Published in Mobiles

Apple and Samsung bury the hatchet

by on28 June 2018


Ended the war of the rounded rectangle has

Apple's thermonuclear war against Samsung for daring to oppose it in the smartphone market – the thermonuclear war over who owned the rounded rectangle – is finally over.

The seven years war appears to be nearly over after Apple and Samsung told a judge they’d resolved the first filed but last remaining of the legal disputes that once spanned four continents. The string of lawsuits started in 2011 after Steve Jobs, Apple’s co-founder who died that year, threatened to go “thermonuclear” on rivals that used the Android operating system.

No one is saying who paid what to end it all. Apple accused Samsung of “slavishly” copying the iPhone design, while a Samsung lawyer once called Apple a “jihadist”. The ensuing litigation cost each company hundreds of millions of dollars in legal fees, and tested their reputations as innovators.

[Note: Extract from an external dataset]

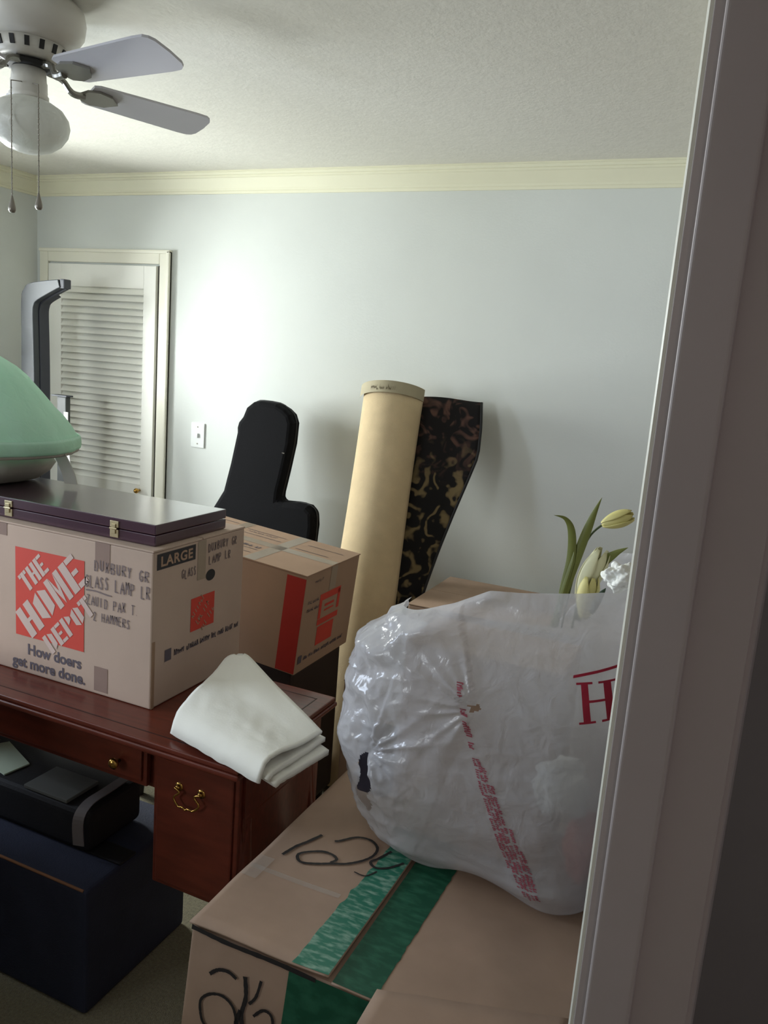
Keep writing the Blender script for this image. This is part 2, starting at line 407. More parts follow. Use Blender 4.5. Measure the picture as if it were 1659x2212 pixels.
# crown moulding: profile (distance from wall, drop from the ceiling)
CP = [(0, .092), (.008, .092), (.010, .082), (.014, .079), (.016, .070), (.024, .056), (.034, .040), (.040, .030), (.046, .027), (.047, .020), (.054, .018), (.056, .008), (.060, .007), (.060, 0), (0, 0)]
struct('trim_1', prism(new(), CP, lambda a, b: Vector((XL + a, YB - a, ZC - b)), lambda a, b: Vector((XR - a, YB - a, ZC - b))), M['crown'])
struct('trim_2', prism(new(), CP, lambda a, b: Vector((XL + a, YB - a, ZC - b)), lambda a, b: Vector((XL + a, YF + a, ZC - b))), M['crown'])
struct('trim_3', prism(new(), CP, lambda a, b: Vector((XR - a, YB - a, ZC - b)), lambda a, b: Vector((XR - a, YF + a, ZC - b))), M['crown'])

# louvered closet door on the back wall
OX0, OX1, OZ = -3.453, -2.722, 2.014
bm = new()
def casing(bm, x0, x1, z0, z1):
    box(bm, x0, x1, YB - .018, YB, z0, z1, .005); 
casing(bm, OX0 - .062, OX0 - .004, 0, OZ + .07); casing(bm, OX1 + .004, OX1 + .068, 0, OZ + .07); casing(bm, OX0 - .004, OX1 + .004, OZ + .006, OZ + .07)
box(bm, OX1 + .05, OX1 + .068, YB - .026, YB, 0, OZ + .07, .005); box(bm, OX0 - .062, OX1 + .068, YB - .026, YB, OZ + .056, OZ + .073, .005)
struct('trim_4', bm, M['trim'])
bm = new(); X0, X1 = OX0 + .003, OX1 - .014
LX0, LX1 = -3.36, -2.812
yd0, yd1 = YB - .020, YB - .001
for (a, b, c, d) in ((X0, LX0, .01, OZ - .004), (LX1, X1, .01, OZ - .004), (LX0, LX1, 1.898, OZ - .004), (LX0, LX1, .80, .905), (LX0, LX1, .01, .16)):
    box(bm, a, b, yd0, yd1, c, d, .002)
door = struct('door_1', bm, M['louver'])
bm = new()
def slat(bm, zc, x0, x1):
    t = .003; hw = .0215
    prism(bm, [(-hw, -t), (hw, -t), (hw, t), (-hw, t)], lambda a, b: Vector((x0, YB - .0108 + a * .44 - b * .5, zc + a * .80 + b * .42)), lambda a, b: Vector((x1, YB - .0108 + a * .44 - b * .5, zc + a * .80 + b * .42)))
n = 29
for i in range(n): slat(bm, 1.884 - i * (1.884 - .92) / (n - 1), LX0 - .003, LX1 + .003)
for i in range(18): slat(bm, .786 - i * .0352, LX0 - .003, LX1 + .003)
struct('door_1_louvers', bm, M['louver'], door)
bm = new(); box(bm, OX1 - .012, OX1 + .002, YB - .004, YB - .001, .01, OZ); struct('door_1_gap', bm, M['dark'], door)
bm = new(); tube(bm, [(OX1 - .09, YB - .02, .875), (OX1 - .09, YB - .035, .875)], .006, 12); 
lathe_pts = [(0.001, 0), (.012, .004), (.014, .012), (.010, .02), (.001, .023)]
for k in range(1):
    V = []
    for (r, d) in lathe_pts: V.append([bm.verts.new((OX1 - .09 + r * math.cos(a * PI / 8), YB - .035 - d, .875 + r * math.sin(a * PI / 8))) for a in range(16)])
    for i in range(len(V) - 1):
        for a in range(16): bm.faces.new((V[i][a], V[i][(a + 1) % 16], V[i + 1][(a + 1) % 16], V[i + 1][a]))
struct('door_1_knob', bm, M['hbrass'], door, smooth=True)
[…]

For Apple, the Samsung case had become a distraction over “ancient history" which probably should never have happened in the first place, as it did not really do much to stop other companies creating better solutions around the the Android operating system. The iPhone maker is now more focused on a a multibillion-dollar legal battle over patent royalties to be paid to mobile chip designer Qualcomm a fight that’s swept in regulators including the US Federal Trade Commission and Apple’s contract manufacturers.

In the first quarter this year, Apple held 16 percent of the smartphone market, while Samsung accounted for 23 percent, according to data from IDC. That compares with 30 percent for Samsung and 19 percent for Apple in 2012, the year of the original trial.